* Objective
Reproduce precisely the lines between the start of the data below and the line with "x=max(0,min(1,(x-a)/(b-a))); return x*x*(3-2*x)", both included.
*****
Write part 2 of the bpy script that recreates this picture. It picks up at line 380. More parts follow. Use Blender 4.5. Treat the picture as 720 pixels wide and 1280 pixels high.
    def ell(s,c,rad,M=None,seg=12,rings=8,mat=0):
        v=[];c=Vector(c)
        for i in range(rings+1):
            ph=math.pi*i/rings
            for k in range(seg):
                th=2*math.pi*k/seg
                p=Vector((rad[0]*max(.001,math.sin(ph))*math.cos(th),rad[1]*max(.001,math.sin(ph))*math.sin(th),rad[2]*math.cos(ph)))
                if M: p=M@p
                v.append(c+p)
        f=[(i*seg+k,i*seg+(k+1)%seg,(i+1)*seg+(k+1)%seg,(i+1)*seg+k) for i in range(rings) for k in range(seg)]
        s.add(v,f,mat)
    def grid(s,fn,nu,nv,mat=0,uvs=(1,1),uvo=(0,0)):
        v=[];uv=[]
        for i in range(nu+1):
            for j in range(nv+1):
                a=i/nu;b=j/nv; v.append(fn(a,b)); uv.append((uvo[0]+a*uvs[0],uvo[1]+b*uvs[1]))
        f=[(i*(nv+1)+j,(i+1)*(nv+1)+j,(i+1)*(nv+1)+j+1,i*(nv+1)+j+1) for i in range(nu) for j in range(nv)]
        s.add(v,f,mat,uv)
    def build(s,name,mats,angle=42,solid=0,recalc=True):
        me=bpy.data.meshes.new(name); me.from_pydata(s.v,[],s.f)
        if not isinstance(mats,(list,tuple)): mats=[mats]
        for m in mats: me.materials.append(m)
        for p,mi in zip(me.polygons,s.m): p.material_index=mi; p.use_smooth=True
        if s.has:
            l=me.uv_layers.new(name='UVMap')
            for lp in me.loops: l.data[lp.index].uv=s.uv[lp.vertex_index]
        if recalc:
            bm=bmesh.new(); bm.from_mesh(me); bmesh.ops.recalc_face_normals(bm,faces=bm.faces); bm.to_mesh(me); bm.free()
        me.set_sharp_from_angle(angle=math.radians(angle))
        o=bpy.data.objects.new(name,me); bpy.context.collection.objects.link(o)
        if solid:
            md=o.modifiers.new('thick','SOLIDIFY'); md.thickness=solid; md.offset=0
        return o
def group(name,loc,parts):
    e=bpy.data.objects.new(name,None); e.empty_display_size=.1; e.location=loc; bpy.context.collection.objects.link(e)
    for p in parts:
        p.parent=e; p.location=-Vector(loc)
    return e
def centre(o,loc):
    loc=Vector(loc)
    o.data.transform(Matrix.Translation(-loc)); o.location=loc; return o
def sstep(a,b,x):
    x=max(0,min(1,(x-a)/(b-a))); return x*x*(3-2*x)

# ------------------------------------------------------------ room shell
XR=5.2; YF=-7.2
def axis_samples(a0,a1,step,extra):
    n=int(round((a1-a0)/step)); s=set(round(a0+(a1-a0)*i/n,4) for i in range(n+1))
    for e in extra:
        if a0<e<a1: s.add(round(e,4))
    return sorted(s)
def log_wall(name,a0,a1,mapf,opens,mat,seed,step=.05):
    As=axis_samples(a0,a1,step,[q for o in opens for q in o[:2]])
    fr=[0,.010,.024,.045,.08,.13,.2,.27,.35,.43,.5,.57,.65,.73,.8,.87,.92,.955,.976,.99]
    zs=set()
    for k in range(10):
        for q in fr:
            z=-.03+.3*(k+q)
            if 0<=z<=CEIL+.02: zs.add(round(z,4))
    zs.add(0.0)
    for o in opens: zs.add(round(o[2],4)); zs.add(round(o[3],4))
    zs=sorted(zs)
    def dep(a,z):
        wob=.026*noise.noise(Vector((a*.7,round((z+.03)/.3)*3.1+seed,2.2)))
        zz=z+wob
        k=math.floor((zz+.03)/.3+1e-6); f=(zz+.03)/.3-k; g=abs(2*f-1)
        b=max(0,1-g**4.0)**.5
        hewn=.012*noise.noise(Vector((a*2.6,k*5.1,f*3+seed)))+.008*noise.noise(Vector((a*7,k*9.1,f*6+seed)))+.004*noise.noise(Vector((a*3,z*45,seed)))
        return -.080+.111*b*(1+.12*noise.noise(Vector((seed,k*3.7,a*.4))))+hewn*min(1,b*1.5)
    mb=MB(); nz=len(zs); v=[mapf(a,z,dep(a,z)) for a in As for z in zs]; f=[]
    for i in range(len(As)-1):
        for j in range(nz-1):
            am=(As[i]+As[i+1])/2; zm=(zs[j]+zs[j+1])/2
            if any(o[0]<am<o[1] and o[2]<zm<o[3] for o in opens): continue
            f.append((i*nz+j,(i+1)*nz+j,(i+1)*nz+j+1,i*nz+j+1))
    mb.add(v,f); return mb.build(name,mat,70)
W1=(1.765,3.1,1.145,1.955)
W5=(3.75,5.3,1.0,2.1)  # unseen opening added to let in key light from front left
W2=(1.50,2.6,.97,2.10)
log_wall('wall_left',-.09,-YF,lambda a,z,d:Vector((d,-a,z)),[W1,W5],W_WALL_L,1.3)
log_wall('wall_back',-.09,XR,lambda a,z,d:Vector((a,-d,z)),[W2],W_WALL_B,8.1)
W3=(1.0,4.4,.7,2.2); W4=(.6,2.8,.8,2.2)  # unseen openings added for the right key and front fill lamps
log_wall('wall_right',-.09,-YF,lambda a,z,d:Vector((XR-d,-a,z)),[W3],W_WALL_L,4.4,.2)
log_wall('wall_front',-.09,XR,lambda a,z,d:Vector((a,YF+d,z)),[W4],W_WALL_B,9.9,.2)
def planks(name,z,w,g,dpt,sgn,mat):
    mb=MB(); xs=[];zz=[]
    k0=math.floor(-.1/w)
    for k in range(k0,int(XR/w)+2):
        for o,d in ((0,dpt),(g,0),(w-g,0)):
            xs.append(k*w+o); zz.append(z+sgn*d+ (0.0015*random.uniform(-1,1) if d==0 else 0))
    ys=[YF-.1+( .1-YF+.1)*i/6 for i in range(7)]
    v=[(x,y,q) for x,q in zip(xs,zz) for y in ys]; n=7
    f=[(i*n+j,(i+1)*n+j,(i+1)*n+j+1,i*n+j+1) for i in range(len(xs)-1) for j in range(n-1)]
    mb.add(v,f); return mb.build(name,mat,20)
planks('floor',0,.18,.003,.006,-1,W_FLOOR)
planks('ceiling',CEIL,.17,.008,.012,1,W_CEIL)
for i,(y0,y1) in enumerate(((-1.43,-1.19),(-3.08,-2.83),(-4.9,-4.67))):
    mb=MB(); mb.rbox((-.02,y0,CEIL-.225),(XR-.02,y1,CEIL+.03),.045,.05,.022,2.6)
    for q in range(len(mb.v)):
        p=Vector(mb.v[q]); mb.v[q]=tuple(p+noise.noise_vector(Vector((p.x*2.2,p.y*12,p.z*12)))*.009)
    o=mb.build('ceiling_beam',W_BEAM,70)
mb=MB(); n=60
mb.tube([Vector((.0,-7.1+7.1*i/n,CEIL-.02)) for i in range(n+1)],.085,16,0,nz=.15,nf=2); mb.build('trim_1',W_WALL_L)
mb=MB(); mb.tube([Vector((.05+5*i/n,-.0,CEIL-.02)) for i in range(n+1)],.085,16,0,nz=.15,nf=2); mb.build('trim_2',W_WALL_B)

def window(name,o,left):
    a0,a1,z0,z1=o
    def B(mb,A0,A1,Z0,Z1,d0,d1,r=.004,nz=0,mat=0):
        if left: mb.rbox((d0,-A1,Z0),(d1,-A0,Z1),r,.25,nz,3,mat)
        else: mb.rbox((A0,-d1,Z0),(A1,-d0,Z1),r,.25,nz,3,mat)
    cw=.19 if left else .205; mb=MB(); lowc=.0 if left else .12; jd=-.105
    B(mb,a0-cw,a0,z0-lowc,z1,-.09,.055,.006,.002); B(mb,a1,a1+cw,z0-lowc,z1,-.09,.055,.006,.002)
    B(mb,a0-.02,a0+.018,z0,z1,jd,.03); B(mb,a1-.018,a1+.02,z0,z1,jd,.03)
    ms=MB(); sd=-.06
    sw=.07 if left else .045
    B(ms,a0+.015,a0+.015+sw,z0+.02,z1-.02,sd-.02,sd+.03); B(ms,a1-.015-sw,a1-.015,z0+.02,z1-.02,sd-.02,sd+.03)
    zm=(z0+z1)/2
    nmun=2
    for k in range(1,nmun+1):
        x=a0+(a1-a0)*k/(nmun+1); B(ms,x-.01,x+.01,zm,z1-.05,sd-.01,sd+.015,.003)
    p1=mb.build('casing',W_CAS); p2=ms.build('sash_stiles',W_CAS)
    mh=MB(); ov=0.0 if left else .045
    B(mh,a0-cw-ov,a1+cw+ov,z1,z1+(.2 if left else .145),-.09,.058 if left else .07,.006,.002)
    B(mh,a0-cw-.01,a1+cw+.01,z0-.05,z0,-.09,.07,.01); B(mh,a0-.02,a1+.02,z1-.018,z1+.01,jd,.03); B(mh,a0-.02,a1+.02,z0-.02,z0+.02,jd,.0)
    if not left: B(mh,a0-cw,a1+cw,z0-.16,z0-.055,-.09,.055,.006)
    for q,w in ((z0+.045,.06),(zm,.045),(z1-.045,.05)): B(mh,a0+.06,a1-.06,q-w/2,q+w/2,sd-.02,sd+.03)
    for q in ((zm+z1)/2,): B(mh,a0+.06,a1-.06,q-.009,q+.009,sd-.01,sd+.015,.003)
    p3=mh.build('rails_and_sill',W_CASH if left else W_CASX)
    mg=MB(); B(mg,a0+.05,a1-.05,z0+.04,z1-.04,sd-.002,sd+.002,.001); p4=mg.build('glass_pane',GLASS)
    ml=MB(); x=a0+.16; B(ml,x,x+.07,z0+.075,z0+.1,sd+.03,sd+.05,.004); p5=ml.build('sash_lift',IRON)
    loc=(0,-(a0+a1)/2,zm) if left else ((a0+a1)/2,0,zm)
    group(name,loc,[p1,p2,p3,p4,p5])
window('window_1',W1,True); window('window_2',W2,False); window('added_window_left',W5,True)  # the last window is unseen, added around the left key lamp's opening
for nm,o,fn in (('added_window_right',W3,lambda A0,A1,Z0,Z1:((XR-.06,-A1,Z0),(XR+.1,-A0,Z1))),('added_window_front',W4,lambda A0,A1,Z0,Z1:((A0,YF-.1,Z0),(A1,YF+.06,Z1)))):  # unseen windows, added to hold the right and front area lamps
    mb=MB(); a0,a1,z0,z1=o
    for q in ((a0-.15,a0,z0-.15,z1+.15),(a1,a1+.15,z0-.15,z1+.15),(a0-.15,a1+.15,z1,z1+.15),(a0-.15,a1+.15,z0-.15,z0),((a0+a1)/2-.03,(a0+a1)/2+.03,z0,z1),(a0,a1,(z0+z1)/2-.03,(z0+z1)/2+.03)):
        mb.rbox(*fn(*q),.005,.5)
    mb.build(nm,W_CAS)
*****
* Right answer
Write part 2 of the bpy script that recreates this picture. It picks up at line 380. More parts follow. Use Blender 4.5. Treat the picture as 720 pixels wide and 1280 pixels high.
    def ell(s,c,rad,M=None,seg=12,rings=8,mat=0):
        v=[];c=Vector(c)
        for i in range(rings+1):
            ph=math.pi*i/rings
            for k in range(seg):
                th=2*math.pi*k/seg
                p=Vector((rad[0]*max(.001,math.sin(ph))*math.cos(th),rad[1]*max(.001,math.sin(ph))*math.sin(th),rad[2]*math.cos(ph)))
                if M: p=M@p
                v.append(c+p)
        f=[(i*seg+k,i*seg+(k+1)%seg,(i+1)*seg+(k+1)%seg,(i+1)*seg+k) for i in range(rings) for k in range(seg)]
        s.add(v,f,mat)
    def grid(s,fn,nu,nv,mat=0,uvs=(1,1),uvo=(0,0)):
        v=[];uv=[]
        for i in range(nu+1):
            for j in range(nv+1):
                a=i/nu;b=j/nv; v.append(fn(a,b)); uv.append((uvo[0]+a*uvs[0],uvo[1]+b*uvs[1]))
        f=[(i*(nv+1)+j,(i+1)*(nv+1)+j,(i+1)*(nv+1)+j+1,i*(nv+1)+j+1) for i in range(nu) for j in range(nv)]
        s.add(v,f,mat,uv)
    def build(s,name,mats,angle=42,solid=0,recalc=True):
        me=bpy.data.meshes.new(name); me.from_pydata(s.v,[],s.f)
        if not isinstance(mats,(list,tuple)): mats=[mats]
        for m in mats: me.materials.append(m)
        for p,mi in zip(me.polygons,s.m): p.material_index=mi; p.use_smooth=True
        if s.has:
            l=me.uv_layers.new(name='UVMap')
            for lp in me.loops: l.data[lp.index].uv=s.uv[lp.vertex_index]
        if recalc:
            bm=bmesh.new(); bm.from_mesh(me); bmesh.ops.recalc_face_normals(bm,faces=bm.faces); bm.to_mesh(me); bm.free()
        me.set_sharp_from_angle(angle=math.radians(angle))
        o=bpy.data.objects.new(name,me); bpy.context.collection.objects.link(o)
        if solid:
            md=o.modifiers.new('thick','SOLIDIFY'); md.thickness=solid; md.offset=0
        return o
def group(name,loc,parts):
    e=bpy.data.objects.new(name,None); e.empty_display_size=.1; e.location=loc; bpy.context.collection.objects.link(e)
    for p in parts:
        p.parent=e; p.location=-Vector(loc)
    return e
def centre(o,loc):
    loc=Vector(loc)
    o.data.transform(Matrix.Translation(-loc)); o.location=loc; return o
def sstep(a,b,x):
    x=max(0,min(1,(x-a)/(b-a))); return x*x*(3-2*x)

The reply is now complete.